A similar approach has been developed by Orbital Marine Power, which launched its 2MW floating tidal turbine, the Orbital O2, in April 2021. This platform has twin 20-meter (65.6-ft) rotors on the ends of 18-meter-long (60-ft) articulating arms, which means sweeping more than 600 square meters (6,460 sq ft) of area below the surface. Anchors can moor it in powerful tidal streams or river currents, and the underwater blades harness the energy from tides. The platform can generate clean, predictable electricity to meet the demand of around 2,000 UK homes and offset approximately 2,200 tons of CO2 equivalent production per year. The most interesting part is that it can be launched like a ship and float out to its location to be moored, commissioned and connected to the grid. ^{9 10}

This 680-tonne power house was assembled at the Port of Dundee for past 18 months. Orbital Marine Power chief executive Andrew Scott said:

“We’ve been developing this technology here in the UK for over 15 years.” ¹¹

Orbital estimates an LCOE for its first 2MW O2 turbine of under £200/MWh. This isn’t far from government investment contracts supporting over 3 GW of installed offshore wind capacity in U.K. waters, which range from £165/MWh to £180/MWh. ¹²

The turbine arrived in Orkney Waters on April 24 and is now being prepared for installation at the European Marine Energy Centre (EMEC). This the third Orbital turbine that EMEC will be testing, but the O2 is first one that is a commercial demonstrator plant. If this works out, they’ll be moving to commercial sales of the technology. ¹³

Orbital claims the design as “the most powerful tidal turbine in the world”, but it turns out that another particular design can also produce a great amount of power. ¹⁰

The undulating membrane produced by EEL energy can provide up to 5MW of clean, renewable energy. It’s something that kind of looks like a whales tail swimming underwater. In this case, energy is converted all over the membrane surface. It undulates as fluid flows through it, generating a periodic motion converted into electricity by an electromechanical system. It also uses a monitoring loop to boost energy conversion as the flow and power change during operation. ¹⁴

The benefits of this design are a low drag force, reduced dimensions compared to the power it can deliver, and it automatically orientates itself and is able to capture 100% of the current. And the minimum area required for installation is 10 times smaller than wind turbines. One downside, it sounds like it’s still a ways out for production. Prototype tests for industrial production were scheduled for 2020, but there’s no new information.¹⁴

Jumping over to another exciting alternative, what about a kite that generates electricity by flying underwater? Yep … sounds a little weird, but it’s real. The concept of the Deep Green ocean energy power plant, which was patented by Minesto, is something that I don’t think most people would have come up with. Unlike any of the other tidal turbines, this one has wings that push the turbine through the water in a figure eight-shaped pattern, covering a large area at a relative speed that is several times faster than the actual speed of the underwater current. This makes it a great alternative to harness low-flow tidal streams and ocean currents … but how does it actually work?
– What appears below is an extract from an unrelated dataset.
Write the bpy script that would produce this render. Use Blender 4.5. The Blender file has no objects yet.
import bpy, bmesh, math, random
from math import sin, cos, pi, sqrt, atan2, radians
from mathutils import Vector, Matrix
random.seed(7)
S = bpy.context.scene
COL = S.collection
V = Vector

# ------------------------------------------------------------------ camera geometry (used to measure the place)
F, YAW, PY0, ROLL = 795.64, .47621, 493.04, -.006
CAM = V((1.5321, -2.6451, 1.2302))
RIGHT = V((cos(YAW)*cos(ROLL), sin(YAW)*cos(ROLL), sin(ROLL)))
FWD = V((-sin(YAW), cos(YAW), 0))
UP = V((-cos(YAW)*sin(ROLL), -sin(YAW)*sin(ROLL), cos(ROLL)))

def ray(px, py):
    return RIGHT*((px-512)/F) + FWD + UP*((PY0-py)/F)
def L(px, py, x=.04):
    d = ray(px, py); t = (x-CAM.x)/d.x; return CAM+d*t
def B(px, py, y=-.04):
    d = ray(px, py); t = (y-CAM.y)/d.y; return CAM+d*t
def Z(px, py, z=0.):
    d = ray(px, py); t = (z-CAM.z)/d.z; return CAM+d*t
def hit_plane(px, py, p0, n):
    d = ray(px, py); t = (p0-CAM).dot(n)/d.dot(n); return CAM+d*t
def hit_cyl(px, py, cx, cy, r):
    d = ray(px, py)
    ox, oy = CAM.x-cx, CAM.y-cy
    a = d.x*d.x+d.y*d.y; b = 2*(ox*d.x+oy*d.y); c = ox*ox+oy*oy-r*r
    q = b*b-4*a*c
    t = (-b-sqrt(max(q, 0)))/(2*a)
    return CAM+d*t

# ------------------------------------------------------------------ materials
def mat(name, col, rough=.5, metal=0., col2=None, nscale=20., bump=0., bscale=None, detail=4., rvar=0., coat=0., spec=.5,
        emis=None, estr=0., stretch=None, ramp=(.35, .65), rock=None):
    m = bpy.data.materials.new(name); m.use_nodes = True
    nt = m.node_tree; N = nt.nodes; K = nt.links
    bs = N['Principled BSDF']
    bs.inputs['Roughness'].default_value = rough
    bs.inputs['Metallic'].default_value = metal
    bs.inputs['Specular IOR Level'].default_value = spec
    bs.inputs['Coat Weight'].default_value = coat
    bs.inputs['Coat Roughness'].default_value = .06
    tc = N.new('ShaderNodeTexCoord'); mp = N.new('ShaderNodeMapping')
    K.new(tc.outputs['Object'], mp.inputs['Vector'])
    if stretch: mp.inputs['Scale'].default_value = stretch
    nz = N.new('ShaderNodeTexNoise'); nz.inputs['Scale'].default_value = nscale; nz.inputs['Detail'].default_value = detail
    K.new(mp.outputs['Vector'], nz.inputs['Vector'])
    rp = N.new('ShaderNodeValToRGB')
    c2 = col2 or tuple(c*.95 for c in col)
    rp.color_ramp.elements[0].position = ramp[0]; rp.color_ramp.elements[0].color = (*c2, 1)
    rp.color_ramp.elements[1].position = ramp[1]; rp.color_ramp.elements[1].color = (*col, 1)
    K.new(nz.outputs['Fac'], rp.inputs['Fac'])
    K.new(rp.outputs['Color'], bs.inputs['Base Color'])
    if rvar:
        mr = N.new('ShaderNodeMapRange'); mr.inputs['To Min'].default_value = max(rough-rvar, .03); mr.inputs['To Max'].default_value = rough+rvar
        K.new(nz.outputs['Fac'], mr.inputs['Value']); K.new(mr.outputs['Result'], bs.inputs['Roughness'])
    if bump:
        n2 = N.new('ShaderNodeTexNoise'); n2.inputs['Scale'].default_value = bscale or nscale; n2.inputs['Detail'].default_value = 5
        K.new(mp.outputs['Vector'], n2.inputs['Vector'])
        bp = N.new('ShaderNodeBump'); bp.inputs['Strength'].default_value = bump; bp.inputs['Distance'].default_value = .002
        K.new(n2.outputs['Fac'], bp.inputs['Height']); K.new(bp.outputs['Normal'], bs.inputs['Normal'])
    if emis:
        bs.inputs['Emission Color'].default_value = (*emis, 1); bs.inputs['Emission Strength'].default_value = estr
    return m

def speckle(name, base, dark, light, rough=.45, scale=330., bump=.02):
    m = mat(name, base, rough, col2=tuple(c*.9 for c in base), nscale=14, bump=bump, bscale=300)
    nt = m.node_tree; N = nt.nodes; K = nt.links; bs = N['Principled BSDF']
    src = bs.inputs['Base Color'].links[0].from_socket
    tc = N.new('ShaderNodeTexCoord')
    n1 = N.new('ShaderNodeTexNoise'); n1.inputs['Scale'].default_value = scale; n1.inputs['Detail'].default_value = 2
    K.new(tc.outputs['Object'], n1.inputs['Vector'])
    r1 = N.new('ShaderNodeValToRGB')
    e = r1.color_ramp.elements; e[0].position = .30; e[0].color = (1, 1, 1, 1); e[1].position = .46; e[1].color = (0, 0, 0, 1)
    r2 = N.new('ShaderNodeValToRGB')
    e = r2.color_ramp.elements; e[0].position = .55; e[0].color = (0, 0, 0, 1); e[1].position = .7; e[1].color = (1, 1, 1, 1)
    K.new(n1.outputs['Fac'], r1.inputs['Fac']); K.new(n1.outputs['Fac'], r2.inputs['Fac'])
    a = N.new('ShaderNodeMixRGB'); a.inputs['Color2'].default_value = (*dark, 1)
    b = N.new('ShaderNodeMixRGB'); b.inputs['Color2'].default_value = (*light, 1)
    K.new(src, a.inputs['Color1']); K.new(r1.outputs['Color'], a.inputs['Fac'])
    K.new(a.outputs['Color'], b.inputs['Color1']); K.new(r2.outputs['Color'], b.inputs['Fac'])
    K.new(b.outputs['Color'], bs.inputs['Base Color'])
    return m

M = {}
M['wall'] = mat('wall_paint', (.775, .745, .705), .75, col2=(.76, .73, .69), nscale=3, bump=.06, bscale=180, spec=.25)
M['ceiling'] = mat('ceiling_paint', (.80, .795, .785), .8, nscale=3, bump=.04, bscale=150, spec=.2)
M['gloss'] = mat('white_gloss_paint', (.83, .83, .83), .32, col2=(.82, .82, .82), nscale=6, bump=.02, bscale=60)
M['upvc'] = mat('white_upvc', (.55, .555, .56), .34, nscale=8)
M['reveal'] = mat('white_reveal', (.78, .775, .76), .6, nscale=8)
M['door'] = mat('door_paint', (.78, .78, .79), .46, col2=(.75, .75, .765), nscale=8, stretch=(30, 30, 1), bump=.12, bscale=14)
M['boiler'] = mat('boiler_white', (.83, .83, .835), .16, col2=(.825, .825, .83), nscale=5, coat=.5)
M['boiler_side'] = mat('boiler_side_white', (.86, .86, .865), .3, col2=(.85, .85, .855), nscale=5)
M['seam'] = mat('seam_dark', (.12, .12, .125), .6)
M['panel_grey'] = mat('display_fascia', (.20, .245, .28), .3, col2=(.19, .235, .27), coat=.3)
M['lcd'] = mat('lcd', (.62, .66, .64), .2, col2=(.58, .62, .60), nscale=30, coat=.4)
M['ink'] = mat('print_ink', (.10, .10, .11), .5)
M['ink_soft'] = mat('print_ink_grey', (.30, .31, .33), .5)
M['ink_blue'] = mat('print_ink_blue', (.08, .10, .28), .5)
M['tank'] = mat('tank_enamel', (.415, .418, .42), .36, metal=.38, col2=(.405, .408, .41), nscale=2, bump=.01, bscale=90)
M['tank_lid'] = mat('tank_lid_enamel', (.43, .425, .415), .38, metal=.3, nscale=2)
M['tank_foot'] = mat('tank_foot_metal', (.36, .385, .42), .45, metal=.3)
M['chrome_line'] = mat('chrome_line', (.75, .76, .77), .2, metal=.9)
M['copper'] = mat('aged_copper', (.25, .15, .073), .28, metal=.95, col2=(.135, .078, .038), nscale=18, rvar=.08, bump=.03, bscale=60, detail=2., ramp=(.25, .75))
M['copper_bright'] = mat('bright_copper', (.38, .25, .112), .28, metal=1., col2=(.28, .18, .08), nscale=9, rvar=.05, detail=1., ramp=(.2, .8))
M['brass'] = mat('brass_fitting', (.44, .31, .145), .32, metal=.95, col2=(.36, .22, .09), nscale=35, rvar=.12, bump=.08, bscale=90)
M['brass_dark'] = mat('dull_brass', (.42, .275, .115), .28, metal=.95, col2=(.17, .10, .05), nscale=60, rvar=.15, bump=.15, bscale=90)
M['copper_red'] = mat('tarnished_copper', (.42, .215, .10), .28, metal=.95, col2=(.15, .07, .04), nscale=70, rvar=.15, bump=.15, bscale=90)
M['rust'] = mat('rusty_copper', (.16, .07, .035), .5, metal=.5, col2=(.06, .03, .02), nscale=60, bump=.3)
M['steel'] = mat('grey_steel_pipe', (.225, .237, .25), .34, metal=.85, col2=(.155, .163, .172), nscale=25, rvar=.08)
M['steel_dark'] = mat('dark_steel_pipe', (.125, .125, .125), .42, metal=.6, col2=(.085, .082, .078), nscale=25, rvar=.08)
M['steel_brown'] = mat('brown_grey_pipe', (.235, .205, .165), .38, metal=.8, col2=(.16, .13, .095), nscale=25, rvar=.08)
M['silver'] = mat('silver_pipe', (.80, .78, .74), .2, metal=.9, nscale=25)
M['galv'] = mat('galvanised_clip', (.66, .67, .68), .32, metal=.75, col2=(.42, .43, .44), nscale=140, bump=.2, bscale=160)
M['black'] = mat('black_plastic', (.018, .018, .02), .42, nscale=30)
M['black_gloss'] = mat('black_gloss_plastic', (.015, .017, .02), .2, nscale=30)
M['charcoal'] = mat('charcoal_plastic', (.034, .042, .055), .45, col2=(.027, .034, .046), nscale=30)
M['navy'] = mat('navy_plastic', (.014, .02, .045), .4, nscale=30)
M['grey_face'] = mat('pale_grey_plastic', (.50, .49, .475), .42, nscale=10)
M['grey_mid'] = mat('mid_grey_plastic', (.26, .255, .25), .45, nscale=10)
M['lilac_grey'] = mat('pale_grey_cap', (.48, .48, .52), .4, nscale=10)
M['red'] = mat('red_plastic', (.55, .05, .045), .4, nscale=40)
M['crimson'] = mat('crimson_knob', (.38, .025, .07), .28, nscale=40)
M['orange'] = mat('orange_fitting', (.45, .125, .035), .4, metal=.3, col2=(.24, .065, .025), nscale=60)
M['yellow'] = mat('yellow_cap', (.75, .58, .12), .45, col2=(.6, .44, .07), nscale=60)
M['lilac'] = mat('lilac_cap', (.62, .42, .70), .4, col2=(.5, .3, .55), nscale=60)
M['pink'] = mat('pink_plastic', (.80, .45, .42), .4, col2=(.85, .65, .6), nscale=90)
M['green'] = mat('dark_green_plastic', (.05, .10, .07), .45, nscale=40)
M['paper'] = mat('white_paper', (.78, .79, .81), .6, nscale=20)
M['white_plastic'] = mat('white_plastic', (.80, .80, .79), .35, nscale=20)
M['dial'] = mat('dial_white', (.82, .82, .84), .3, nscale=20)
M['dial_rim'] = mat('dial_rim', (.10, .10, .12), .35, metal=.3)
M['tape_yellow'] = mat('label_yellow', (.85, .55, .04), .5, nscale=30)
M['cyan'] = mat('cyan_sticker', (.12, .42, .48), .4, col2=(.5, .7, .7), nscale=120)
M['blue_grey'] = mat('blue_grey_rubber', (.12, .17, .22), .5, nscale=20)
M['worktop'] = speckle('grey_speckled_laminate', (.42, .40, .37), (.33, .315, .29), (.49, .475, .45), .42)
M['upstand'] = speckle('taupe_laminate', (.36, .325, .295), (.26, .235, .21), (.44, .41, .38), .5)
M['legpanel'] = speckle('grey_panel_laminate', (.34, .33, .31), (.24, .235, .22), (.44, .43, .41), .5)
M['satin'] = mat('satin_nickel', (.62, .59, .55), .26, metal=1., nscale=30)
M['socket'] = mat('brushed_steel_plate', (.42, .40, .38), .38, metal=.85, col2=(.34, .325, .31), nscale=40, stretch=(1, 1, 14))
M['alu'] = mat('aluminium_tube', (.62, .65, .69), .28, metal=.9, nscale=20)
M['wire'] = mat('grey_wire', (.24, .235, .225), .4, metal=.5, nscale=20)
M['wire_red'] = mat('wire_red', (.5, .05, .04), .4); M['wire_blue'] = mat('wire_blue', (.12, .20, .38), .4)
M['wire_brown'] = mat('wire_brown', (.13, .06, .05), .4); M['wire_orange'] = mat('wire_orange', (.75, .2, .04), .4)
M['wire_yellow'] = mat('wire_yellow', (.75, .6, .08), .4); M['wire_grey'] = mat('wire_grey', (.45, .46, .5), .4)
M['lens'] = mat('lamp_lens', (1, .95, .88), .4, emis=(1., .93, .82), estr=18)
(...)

The wing uses the hydrodynamic lifting force created by the underwater current to move the kite. An onboard control system and rudders steer the kite autonomously in that figure eight trajectory, pushing the turbine through the water. Since the power produced by this unusual power plant has a cubic relationship to its velocity, speeding up the turbine makes the generated electricity several hundred times greater compared to if it was stationary.
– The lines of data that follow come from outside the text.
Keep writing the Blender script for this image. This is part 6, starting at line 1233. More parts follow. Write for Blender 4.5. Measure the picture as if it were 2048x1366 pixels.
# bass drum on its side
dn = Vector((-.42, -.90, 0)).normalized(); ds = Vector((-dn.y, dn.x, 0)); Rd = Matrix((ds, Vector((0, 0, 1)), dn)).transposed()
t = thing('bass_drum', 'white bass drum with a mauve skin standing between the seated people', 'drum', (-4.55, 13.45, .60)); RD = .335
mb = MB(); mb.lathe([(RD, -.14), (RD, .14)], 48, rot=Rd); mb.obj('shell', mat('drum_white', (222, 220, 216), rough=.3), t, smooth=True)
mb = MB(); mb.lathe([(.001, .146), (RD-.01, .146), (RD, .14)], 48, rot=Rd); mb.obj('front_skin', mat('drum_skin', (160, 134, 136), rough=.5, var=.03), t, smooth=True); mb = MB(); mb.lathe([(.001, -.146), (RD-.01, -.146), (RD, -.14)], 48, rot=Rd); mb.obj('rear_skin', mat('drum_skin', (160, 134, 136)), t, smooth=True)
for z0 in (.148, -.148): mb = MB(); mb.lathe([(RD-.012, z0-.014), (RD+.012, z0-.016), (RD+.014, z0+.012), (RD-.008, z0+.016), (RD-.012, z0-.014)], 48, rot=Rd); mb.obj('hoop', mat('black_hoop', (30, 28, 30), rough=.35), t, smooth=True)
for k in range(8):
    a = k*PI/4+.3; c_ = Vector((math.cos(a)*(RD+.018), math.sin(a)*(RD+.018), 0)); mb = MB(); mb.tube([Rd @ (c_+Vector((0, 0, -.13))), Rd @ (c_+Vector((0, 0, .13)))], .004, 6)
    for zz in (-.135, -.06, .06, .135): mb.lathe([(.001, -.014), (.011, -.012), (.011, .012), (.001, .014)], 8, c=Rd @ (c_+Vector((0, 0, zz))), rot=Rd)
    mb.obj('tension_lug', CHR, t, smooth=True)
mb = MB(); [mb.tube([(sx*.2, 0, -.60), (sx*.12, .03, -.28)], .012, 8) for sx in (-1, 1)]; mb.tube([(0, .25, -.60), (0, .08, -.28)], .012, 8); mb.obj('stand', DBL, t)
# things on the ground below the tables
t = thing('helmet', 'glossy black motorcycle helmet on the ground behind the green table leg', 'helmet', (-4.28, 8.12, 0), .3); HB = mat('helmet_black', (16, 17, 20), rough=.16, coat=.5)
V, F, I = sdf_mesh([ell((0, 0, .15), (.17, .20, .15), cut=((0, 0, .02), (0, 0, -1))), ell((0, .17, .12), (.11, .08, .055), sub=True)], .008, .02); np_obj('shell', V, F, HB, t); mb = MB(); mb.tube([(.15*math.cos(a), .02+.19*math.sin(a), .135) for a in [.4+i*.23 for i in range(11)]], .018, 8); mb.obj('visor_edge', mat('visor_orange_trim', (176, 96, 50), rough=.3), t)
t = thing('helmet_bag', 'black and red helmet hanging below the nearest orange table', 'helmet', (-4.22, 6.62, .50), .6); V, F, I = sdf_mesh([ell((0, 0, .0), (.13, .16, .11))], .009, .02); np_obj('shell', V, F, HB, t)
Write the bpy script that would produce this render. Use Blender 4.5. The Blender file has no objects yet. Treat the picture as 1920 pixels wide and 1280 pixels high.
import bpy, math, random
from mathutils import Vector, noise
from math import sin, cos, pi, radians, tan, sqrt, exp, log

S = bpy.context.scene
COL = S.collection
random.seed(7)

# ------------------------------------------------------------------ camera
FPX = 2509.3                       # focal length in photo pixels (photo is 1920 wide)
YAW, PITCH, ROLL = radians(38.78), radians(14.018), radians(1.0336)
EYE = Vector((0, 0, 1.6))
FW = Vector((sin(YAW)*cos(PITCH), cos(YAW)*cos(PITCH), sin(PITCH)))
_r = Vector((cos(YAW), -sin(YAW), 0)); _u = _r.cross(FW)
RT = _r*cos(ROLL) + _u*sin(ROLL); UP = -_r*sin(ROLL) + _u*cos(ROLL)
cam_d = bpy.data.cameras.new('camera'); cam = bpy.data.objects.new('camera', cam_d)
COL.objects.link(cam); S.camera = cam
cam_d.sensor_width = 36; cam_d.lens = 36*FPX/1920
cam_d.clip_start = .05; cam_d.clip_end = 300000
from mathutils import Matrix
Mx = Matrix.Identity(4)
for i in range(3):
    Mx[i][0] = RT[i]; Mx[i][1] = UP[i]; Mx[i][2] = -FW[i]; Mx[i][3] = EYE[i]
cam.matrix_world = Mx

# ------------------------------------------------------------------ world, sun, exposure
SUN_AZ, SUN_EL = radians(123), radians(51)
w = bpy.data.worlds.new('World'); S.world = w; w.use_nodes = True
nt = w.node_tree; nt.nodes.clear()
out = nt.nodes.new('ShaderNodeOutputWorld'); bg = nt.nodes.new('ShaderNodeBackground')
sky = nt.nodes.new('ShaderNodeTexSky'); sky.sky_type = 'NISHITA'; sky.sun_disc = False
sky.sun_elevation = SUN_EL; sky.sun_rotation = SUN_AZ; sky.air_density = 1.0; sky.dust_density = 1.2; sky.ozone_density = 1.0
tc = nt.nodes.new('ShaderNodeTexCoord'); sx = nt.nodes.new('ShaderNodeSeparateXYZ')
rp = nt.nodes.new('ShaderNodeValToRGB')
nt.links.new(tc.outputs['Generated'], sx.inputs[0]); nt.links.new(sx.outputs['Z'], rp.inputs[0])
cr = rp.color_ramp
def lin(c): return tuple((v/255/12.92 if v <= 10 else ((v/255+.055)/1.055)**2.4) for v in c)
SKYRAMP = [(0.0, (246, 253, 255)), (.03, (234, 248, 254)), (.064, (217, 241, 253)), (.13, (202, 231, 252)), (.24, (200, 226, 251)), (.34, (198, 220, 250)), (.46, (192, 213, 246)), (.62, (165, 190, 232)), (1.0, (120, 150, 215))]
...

The turbine is connected to a generator that provides electricity through a power cable in the tether. Then, a seabed power cable transfers the electricity to the onshore station. ¹⁵

The company has two product lines to provide some flexibility. The Deep Green Microgrid focuses on project developers, island economies, and aquaculture developers. It’s geared more towards remote users. It has a rated power from 50 to 250 KW, weighs between 1 to 3 tons with wings that range between 4 to 6 meters, and the depth of installation is lower than 60 meters. Minesto also offers the Deep Green Utility, which focuses on customers like utilities, project developers, and power producers. This is a more powerful tidal power plant that can produce from 500 KW to 3 MW, and weighs between 10 to 35 tons, with wings between 12 to 24 meters, and is also installed deeper than 60 meters.
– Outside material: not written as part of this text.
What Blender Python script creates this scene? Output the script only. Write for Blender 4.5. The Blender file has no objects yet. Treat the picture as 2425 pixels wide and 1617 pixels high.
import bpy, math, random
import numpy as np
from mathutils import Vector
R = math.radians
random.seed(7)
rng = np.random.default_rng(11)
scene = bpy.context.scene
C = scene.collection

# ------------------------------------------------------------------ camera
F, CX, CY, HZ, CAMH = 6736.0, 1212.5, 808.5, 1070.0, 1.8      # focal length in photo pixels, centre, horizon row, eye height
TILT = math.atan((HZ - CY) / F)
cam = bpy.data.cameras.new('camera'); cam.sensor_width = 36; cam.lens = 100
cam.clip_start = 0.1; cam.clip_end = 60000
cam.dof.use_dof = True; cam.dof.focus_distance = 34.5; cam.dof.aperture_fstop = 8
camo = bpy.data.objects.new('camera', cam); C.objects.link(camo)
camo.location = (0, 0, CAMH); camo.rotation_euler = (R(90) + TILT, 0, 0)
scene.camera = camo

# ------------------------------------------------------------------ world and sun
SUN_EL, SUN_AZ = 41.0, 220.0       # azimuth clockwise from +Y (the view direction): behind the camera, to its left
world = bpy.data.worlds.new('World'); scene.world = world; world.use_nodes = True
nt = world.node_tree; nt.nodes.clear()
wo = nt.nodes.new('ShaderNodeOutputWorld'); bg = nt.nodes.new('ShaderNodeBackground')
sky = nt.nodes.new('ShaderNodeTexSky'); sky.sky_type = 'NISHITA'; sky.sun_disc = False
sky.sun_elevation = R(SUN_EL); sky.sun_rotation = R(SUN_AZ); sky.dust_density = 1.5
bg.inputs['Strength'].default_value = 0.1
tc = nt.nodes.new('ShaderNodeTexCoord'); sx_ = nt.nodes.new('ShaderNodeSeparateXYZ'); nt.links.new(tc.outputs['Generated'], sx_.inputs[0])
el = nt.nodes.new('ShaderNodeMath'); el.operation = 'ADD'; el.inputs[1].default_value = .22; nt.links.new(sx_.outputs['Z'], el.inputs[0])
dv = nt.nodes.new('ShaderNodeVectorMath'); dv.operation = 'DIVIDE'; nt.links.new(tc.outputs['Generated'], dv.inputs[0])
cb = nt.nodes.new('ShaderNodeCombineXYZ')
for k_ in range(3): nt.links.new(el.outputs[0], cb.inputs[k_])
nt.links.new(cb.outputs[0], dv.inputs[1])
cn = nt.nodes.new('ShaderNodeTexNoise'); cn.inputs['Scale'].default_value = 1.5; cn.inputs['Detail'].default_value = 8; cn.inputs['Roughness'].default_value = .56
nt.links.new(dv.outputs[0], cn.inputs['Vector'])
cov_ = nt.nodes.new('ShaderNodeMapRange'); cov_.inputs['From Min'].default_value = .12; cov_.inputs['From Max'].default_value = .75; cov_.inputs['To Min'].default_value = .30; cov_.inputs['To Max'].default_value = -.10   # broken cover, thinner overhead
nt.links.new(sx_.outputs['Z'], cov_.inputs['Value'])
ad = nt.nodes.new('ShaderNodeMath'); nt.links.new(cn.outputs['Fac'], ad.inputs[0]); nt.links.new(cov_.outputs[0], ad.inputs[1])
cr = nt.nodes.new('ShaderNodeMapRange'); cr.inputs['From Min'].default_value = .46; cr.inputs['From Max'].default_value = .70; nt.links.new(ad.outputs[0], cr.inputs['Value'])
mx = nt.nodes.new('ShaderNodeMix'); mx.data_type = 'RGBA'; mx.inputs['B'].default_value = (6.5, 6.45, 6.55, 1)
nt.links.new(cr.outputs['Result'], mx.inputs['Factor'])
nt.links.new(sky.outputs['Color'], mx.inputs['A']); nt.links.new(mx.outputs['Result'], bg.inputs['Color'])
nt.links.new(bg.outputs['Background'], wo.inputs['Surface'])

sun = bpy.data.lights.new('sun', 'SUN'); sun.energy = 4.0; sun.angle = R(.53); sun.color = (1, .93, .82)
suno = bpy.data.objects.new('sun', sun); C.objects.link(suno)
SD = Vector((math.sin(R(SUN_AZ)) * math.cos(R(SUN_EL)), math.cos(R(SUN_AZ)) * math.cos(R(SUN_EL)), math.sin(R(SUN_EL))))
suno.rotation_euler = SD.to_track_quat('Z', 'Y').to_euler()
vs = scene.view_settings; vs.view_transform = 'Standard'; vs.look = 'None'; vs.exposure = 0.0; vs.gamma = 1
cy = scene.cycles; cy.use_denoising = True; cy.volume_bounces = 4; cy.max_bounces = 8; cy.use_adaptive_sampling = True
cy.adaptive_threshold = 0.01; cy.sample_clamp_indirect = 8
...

According to the company, Deep Green is the only known technology to cost-effectively produce electricity at sites with speeds between 1.2–2.4 meters per second and depths of more than 60 meters. And it’s small size is a potential advantage, since it’s up to 15 times less per MW than competing technologies. ¹⁵

In October 2020, Minesto installed its first 100kW DG100 tidal kite system in Vestmannasund, a strait in the North West part of Faroe Islands. Minesto has been granted public funding totaling approximately €3.5 million by the EU’s EIC Accelerator and the Swedish Energy Agency for the development of the project. The system has been delivering power to the grid since December 2020. ¹⁶

They’ve also started to develop and build the Holyhead Deep site, in North Wales. Once fully installed, a 10MW Deep Green array will produce local and clean electricity with the equivalent of more than 8,000 Welsh households. They plan to increase the site to deliver 80MW, which would increase that figure to almost 70,000 households.¹⁷

But how much does it cost? According to the company, Minesto’s LCOE will fall to €100/MWh after 100MW of installed capacity in tidal streams. ¹⁸

Although the market of tidal energy is still small compared other renewables, the global market for Wave and Tidal Energy was estimated at US$542.8 Million in 2020, and it’s projected to reach US$5.1 Billion by 2027, which is a growth rate of 37.7% (CAGR). This growth can come with the technology advancement, government grants, as well as green policies. For example, in September 2020, Canada announced a $9.4-million investment in four tidal energy projects to install green energy technologies to the Atlantic region. ^{19 20}

The development of tidal power can also contribute to other carbon-free technologies. For example, electrical vehicles on the island of Yell in Shetland, Scotland, can now be charged entirely by Nova Innovation’s tidal turbines. These turbines have been powering homes and businesses in Shetland for more than five years, and now the island’s vehicles can be powered purely by the tide.

Although tidal energy has been stepping up slowly compared to solar and wind, it’s evident that this power source can have great potential. A kite that generates power from low-flow tides, an undulating membrane that can produce up to 5MW, and huge tidal power platforms are just a few examples of what could come.